▶ [Problem to work on]: Only the lines starting at the one with "1200 pixels high." and ending at the one with "RM = np.array([_u, _v, _up])" should be copied, exactly and with both ends kept.

[Scenes as source code]

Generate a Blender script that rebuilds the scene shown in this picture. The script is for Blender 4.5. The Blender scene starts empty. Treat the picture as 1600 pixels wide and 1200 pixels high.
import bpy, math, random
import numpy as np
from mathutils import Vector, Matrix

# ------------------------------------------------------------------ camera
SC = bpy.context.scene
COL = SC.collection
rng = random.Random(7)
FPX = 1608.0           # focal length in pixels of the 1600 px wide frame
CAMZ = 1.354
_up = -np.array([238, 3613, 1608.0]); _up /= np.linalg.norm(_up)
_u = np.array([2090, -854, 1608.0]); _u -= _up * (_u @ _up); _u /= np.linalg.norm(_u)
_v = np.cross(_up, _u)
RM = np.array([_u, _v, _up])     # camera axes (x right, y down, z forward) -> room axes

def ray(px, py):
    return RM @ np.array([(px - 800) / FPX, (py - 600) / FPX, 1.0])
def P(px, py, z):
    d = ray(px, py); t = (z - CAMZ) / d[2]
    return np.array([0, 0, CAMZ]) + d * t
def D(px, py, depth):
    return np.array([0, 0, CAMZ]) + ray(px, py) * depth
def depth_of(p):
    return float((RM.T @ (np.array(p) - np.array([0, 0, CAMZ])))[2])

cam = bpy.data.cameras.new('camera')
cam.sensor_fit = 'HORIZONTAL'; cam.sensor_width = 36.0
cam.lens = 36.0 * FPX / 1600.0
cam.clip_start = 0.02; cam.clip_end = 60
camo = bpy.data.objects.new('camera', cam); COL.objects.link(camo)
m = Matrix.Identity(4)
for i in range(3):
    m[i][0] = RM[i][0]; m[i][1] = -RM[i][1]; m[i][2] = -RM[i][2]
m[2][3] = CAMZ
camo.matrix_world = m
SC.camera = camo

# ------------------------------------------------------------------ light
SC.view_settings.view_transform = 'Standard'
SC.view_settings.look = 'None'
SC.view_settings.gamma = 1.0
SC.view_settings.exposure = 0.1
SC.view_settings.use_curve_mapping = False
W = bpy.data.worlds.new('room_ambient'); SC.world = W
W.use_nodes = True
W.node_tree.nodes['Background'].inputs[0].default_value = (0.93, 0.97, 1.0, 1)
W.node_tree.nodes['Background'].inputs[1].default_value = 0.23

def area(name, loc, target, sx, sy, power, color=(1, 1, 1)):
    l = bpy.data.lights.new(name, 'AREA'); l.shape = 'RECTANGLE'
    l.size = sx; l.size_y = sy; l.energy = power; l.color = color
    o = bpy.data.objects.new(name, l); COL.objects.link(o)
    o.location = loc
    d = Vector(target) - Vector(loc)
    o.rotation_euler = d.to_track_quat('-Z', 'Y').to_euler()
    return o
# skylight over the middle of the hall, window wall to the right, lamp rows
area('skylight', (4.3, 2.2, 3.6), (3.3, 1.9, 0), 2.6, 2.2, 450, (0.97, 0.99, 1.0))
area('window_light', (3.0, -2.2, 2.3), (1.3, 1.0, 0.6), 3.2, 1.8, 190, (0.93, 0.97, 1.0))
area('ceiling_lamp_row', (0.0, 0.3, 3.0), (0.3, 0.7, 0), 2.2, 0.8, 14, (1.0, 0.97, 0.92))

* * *

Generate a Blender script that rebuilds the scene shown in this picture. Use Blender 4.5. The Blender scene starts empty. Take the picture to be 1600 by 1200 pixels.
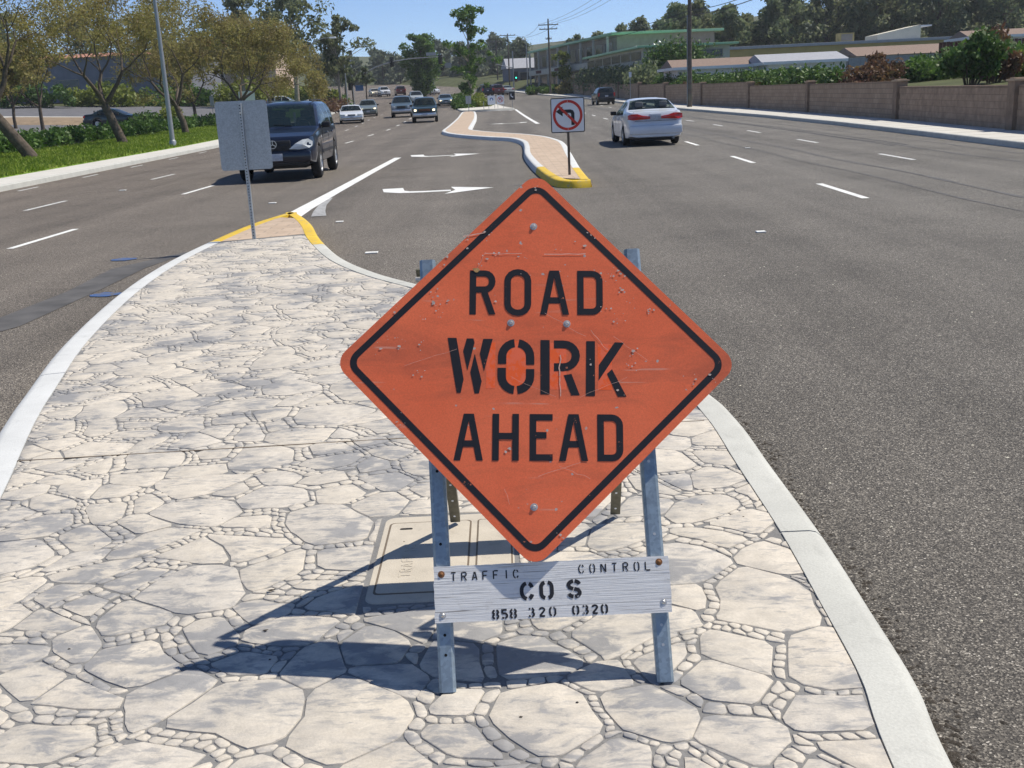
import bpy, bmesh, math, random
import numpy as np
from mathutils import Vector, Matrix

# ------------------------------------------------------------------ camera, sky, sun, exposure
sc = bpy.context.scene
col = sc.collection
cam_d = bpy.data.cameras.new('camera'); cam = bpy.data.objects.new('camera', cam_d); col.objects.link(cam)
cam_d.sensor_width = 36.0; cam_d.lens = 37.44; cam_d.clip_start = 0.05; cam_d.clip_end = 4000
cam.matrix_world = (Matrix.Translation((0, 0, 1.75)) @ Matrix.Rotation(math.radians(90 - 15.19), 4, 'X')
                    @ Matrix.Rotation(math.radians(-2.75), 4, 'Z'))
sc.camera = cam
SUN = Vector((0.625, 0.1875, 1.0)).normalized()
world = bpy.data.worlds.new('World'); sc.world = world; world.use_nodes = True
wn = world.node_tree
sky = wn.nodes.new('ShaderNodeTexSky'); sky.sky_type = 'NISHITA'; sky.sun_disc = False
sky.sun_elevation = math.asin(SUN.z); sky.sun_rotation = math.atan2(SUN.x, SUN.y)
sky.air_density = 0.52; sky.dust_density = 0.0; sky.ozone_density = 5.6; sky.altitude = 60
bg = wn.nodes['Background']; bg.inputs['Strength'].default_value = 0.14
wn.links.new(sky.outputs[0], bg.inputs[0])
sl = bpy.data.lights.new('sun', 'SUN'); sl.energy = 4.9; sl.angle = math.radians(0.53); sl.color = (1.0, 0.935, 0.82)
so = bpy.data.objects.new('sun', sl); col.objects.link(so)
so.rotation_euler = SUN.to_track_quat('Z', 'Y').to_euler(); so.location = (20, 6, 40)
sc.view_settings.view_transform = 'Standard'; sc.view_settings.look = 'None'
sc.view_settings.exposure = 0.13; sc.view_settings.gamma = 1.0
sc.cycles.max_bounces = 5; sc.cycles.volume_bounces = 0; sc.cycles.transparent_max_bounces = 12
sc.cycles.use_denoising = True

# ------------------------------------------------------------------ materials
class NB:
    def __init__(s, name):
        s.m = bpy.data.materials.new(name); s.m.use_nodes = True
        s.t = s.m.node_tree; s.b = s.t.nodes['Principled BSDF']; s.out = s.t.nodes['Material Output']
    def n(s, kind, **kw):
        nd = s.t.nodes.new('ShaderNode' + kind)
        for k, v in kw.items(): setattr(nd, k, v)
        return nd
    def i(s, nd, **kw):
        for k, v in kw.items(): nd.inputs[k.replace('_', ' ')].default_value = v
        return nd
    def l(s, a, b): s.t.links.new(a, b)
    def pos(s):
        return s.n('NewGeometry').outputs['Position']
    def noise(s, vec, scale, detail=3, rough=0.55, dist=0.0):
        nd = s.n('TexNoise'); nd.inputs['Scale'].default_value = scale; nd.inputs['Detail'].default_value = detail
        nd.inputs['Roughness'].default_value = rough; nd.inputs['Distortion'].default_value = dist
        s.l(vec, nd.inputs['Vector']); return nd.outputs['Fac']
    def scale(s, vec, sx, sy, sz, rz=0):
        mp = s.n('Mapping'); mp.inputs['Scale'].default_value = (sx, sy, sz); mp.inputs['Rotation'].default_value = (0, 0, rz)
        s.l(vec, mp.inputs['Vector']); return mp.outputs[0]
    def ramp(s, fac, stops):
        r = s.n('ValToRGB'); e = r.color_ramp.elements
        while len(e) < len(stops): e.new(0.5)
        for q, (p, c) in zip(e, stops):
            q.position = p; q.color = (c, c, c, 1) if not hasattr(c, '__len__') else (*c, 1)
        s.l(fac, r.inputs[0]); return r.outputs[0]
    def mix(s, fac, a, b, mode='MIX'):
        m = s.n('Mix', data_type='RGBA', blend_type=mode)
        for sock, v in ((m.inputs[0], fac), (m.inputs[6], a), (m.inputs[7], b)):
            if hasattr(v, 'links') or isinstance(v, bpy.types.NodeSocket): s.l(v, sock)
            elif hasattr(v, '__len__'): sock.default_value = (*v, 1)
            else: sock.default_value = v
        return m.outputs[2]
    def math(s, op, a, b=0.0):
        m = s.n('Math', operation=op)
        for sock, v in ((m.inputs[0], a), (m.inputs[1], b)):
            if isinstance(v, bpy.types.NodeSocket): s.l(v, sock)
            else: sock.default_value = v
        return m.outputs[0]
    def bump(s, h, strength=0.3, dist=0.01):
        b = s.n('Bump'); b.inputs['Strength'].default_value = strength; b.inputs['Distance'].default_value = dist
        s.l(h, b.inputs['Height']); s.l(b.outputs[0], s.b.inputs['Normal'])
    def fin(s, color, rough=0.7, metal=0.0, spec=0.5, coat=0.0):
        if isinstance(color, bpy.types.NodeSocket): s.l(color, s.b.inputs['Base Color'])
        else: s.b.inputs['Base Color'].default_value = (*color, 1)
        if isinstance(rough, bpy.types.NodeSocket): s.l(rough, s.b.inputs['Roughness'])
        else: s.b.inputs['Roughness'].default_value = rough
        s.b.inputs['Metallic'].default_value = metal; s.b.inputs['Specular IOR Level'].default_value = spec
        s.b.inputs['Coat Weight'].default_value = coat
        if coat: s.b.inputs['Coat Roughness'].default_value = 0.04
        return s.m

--

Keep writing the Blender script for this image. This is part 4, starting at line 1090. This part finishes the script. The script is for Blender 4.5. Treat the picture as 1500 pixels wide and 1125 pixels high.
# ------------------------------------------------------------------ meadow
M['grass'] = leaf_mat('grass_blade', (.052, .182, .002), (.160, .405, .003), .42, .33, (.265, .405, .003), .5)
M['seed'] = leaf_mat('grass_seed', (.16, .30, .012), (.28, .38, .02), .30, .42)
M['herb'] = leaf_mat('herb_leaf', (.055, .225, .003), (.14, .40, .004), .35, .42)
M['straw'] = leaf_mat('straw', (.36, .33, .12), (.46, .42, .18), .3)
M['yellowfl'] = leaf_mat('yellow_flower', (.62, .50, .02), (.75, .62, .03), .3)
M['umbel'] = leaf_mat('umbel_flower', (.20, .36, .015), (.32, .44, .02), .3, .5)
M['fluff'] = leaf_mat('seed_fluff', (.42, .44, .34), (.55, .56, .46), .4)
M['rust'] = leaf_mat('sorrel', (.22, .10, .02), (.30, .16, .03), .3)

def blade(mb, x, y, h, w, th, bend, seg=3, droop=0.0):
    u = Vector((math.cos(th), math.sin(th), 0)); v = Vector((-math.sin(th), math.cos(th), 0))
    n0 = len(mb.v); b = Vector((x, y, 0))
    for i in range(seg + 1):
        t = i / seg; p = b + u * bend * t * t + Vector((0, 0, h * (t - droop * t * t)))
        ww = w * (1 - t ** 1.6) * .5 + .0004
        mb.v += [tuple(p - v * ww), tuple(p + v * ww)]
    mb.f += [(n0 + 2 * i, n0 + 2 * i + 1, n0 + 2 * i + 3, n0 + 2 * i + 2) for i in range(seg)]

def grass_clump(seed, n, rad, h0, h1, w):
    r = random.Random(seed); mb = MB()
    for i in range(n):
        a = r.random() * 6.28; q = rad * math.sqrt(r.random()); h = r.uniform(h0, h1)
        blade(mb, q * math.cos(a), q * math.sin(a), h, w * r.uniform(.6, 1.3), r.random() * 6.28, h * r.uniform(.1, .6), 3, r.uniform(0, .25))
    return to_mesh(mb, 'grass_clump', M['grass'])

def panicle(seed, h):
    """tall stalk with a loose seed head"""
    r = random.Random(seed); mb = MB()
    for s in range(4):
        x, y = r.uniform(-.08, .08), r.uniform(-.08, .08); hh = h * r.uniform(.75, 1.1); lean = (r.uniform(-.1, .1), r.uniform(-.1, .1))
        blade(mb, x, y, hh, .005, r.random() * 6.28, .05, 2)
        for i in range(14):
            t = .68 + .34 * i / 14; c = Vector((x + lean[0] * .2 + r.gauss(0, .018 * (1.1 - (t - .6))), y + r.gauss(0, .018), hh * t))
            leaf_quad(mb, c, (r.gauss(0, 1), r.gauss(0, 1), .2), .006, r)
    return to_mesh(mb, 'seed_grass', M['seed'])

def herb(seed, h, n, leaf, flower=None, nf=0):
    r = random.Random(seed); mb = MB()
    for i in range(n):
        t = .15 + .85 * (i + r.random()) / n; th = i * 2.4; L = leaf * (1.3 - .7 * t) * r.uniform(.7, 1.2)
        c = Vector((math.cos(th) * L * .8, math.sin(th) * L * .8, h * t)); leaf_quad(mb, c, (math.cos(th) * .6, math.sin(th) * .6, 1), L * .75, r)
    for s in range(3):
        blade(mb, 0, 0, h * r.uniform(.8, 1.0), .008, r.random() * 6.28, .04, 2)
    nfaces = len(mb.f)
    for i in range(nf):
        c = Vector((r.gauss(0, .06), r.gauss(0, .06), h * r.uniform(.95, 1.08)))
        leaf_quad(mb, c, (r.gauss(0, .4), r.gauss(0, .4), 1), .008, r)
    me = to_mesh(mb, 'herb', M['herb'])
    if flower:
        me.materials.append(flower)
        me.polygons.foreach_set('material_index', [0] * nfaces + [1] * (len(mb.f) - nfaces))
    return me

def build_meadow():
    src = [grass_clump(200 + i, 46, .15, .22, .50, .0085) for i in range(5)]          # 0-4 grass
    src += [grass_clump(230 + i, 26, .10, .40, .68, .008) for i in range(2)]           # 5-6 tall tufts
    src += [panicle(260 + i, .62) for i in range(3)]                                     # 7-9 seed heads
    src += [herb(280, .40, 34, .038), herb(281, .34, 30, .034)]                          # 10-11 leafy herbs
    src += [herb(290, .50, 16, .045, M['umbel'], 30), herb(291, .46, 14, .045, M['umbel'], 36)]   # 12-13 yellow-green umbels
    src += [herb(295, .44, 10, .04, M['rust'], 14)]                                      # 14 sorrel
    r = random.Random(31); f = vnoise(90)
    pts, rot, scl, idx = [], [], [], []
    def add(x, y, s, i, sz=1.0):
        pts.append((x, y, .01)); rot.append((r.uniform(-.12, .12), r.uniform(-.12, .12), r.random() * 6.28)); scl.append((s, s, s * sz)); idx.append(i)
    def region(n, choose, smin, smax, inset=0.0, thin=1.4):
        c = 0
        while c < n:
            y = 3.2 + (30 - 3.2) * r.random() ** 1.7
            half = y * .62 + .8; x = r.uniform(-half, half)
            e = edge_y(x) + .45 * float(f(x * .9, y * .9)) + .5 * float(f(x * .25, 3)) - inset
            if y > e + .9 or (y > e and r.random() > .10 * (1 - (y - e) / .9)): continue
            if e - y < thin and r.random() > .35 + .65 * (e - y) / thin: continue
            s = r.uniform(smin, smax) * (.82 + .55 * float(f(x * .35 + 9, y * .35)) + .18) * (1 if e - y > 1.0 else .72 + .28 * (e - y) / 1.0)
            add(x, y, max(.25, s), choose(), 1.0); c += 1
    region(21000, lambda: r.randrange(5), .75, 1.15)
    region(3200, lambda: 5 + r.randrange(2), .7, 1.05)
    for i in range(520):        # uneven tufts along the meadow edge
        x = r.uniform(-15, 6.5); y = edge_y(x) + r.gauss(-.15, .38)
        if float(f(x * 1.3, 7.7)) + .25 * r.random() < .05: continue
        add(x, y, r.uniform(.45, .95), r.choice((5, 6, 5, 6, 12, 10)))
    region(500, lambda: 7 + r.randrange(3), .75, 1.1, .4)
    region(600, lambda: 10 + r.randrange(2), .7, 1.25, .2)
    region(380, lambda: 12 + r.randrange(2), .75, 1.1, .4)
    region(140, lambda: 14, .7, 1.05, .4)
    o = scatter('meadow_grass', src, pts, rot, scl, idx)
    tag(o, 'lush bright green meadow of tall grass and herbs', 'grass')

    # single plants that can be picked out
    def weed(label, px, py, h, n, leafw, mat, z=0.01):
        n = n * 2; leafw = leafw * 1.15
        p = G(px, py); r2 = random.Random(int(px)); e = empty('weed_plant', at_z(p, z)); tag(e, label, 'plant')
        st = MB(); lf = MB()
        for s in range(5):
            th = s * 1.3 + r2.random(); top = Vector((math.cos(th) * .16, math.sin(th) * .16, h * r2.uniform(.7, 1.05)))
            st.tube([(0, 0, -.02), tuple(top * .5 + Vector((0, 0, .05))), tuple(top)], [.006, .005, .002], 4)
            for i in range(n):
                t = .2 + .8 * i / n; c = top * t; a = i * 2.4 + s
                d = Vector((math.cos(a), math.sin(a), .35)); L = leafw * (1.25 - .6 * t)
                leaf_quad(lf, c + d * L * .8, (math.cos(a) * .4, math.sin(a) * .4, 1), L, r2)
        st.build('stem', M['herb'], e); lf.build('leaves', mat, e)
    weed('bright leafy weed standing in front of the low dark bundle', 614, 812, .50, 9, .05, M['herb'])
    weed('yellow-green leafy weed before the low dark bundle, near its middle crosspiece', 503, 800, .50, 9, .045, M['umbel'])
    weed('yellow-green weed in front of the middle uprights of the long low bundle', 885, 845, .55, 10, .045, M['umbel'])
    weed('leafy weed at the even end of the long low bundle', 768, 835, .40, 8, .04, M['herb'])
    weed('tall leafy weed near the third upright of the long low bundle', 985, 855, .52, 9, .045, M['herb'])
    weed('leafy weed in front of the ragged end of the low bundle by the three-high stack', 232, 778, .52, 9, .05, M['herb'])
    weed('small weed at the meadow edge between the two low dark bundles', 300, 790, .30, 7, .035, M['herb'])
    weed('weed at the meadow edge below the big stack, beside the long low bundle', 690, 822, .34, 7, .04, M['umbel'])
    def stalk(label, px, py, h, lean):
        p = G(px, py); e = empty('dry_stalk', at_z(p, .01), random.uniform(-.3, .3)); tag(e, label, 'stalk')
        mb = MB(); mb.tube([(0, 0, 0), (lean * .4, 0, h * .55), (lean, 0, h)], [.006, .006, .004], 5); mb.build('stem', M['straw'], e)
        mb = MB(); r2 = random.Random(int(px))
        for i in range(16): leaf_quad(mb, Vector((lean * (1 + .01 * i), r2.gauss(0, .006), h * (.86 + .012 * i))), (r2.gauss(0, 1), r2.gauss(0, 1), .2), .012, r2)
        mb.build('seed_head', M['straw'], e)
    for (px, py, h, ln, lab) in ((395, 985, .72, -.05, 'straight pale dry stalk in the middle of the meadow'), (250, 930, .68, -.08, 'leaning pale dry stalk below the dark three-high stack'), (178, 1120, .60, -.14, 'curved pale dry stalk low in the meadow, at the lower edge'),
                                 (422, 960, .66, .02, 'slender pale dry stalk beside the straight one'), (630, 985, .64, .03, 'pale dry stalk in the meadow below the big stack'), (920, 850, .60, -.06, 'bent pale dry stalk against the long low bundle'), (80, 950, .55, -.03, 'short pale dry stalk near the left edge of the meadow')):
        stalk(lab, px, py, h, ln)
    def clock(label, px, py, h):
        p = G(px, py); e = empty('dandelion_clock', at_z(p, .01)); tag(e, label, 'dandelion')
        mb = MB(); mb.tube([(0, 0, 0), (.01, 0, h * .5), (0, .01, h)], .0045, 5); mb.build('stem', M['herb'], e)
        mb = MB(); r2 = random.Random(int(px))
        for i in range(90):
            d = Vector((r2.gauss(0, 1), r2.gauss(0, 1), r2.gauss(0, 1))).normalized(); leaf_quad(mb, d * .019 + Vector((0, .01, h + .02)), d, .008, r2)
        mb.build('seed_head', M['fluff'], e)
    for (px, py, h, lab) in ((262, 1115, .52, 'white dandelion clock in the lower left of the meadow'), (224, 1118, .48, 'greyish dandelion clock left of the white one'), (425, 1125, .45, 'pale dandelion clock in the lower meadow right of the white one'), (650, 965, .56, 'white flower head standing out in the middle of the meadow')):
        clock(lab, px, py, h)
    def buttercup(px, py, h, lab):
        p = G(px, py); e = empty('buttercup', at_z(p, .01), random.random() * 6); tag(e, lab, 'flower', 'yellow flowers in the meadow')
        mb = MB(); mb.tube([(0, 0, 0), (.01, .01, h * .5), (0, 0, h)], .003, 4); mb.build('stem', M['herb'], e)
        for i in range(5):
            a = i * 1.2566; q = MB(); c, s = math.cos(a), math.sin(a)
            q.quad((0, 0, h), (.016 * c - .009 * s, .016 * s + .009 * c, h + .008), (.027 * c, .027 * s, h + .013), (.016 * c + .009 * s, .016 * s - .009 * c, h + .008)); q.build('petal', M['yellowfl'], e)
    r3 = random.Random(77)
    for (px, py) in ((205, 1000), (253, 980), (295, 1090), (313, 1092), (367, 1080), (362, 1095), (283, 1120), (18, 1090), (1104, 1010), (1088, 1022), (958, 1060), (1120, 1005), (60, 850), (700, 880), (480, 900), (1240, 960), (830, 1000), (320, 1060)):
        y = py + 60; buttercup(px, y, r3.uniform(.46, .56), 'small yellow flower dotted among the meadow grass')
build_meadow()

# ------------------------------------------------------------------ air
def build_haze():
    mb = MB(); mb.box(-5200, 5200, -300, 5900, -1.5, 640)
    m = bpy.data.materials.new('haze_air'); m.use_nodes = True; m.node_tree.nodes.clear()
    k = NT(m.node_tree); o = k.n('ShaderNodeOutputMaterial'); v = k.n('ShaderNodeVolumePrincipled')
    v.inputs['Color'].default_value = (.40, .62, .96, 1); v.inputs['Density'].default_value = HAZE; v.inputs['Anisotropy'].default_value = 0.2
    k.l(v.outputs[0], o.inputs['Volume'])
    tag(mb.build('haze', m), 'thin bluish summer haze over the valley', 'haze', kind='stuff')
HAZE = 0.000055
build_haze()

▶ [Output for this exercise]:
Generate a Blender script that rebuilds the scene shown in this picture. The script is for Blender 4.5. The Blender scene starts empty. Treat the picture as 1600 pixels wide and 1200 pixels high.
import bpy, math, random
import numpy as np
from mathutils import Vector, Matrix

# ------------------------------------------------------------------ camera
SC = bpy.context.scene
COL = SC.collection
rng = random.Random(7)
FPX = 1608.0           # focal length in pixels of the 1600 px wide frame
CAMZ = 1.354
_up = -np.array([238, 3613, 1608.0]); _up /= np.linalg.norm(_up)
_u = np.array([2090, -854, 1608.0]); _u -= _up * (_u @ _up); _u /= np.linalg.norm(_u)
_v = np.cross(_up, _u)
RM = np.array([_u, _v, _up])     # camera axes (x right, y down, z forward) -> room axes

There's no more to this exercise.